13. Ceza Dairesi Esas No: 2016/16265 Karar No: 2018/5562
Hırsızlık - Yargıtay 13. Ceza Dairesi 2016/16265 Esas 2018/5562 Karar Sayılı İlamı
Özet:
Asliye Ceza Mahkemesi tarafından verilen ve istinaf edilen karar incelendi. Sanık hakkında hırsızlık suçundan mahkumiyet hükmü verildi. Ancak, suça konu olan eşyaların değeri gözetilerek alt sınırdan orantılı şekilde ayrılmak gerekirken alt sınırdan uygulama yapılmıştır. Ayrıca, sanık 5237 sayılı TCK'nın 142/2-d maddesi yerine 142/1-b. maddesi ile uygulanmış ve suçun kullanma hırsızlığı olduğu kabul edilerek indirim yapılmıştır. Ancak, Anayasa Mahkemesi'nin kararı uyarınca seçme ve seçilme ehliyetinden ve diğer siyasi hakları kullanmaktan yoksun bırakılmasına ilişkin TCK'nın 53. maddesinin uygulanamayacağı gözetilmelidir. Bu nedenle hüküm BOZULMUŞ ve düzeltilerek onanmıştır.
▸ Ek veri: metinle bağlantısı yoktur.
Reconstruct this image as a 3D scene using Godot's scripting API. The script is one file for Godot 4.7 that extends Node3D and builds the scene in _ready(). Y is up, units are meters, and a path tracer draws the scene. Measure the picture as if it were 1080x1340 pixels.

Kanun maddeleri ise TCK'nın 61., 142/2-d, 142/1-b. ve 146. maddeleridir.
13. Ceza Dairesi 2016/16265 E. , 2018/5562 K.
"İçtihat Metni"
MAHKEMESİ :Asliye Ceza Mahkemesi SUÇ : Hırsızlık HÜKÜM : Mahkumiyet
Mahalli mahkemece verilen hüküm temyiz edilmekle dosya incelenerek, gereği düşünüldü: Sanık hakkında hırsızlık suçundan temel ceza belirlenirken suça konu eşyaların değeri gözetilerek, TCK’nın 61. maddesi uyarınca alt sınırdan orantılı şekilde ayrılmak gerekirken, yazılı şekilde alt sınırdan uygulama yapılması, müştekiye ait kamyonetin üzerinde herhangi bir ibare bulunmayan kapı anahtarı çalıştırılıp çalındığının anlaşılması karşısında; eylemi nedeniyle sanık hakkında 5237 sayılı TCK"nın 142/2-d maddesi yerine yazılı şekilde anılan yasanın 142/1-b. maddesi ile uygulama yapılması, TCK"nın 146. maddesinde öngörülen “malın geçici bir süre kullanılıp zilyedine iade edilmesi” koşulu gerçekleşmediği gibi ayrıca benzin ve yağ tüketildiği ve kaza nedeniyle ortaya çıkan zararın da giderilmediği gözetilmeden, suçun kullanma hırsızlığı olduğu kabul edilerek indirim yapılması aleyhe temyiz olmadığından bozma nedeni yapılmamıştır. Dosya ve duruşma tutanakları içeriğine, toplanıp karar yerinde incelenerek tartışılan hukuken geçerli ve elverişli kanıtlara, gerekçeye ve hâkimin takdirine göre; suçun sanık tarafından işlendiğini kabulde ve nitelendirmede usul ve yasaya aykırılık bulunmadığı anlaşılmış, diğer temyiz itirazları da yerinde görülmemiştir. Ancak; Anayasa Mahkemesi"nin 08.10.2015 günlü, 2014/140 Esas ve 2015/85 Karar sayılı, 24.11.2015 gün ve 29542 sayılı Resmi Gazete"de yayınlanan kısmi iptal kararı uyarınca, 5237 sayılı TCK 53.madde 1.fıkra b. bendinde düzenlenen “seçme ve seçilme ehliyetinden ve diğer siyasi hakları kullanmaktan yoksun bırakılmasına” hükmünün iptal edilmesi nedeniyle uygulanamayacağının gözetilmesi zorunluluğu, Bozmayı gerektirmiş, sanığın temyiz itirazları bu itibarla yerinde görülmüş olduğundan, hükmün açıklanan nedenle tebliğnameye aykırı olarak BOZULMASINA, bozma nedeni yeniden yargılama yapılmasını gerektirmediğinden, 5320 sayılı Yasanın 8/1. maddesi yollamasıyla 1412 sayılı CMUK"un 322. maddesinin verdiği yetkiye dayanılarak, hüküm fıkrasında “TCK"nın 53. maddesinin uygulanmasına ilişkin bölümden “b” bendinin çıkartılması suretiyle, eleştiri dışında diğer yönleri usul ve yasaya uygun bulunan hükmün DÜZELTİLEREK ONANMASINA, 11.04.2018 tarihinde oybirliğiyle karar verildi.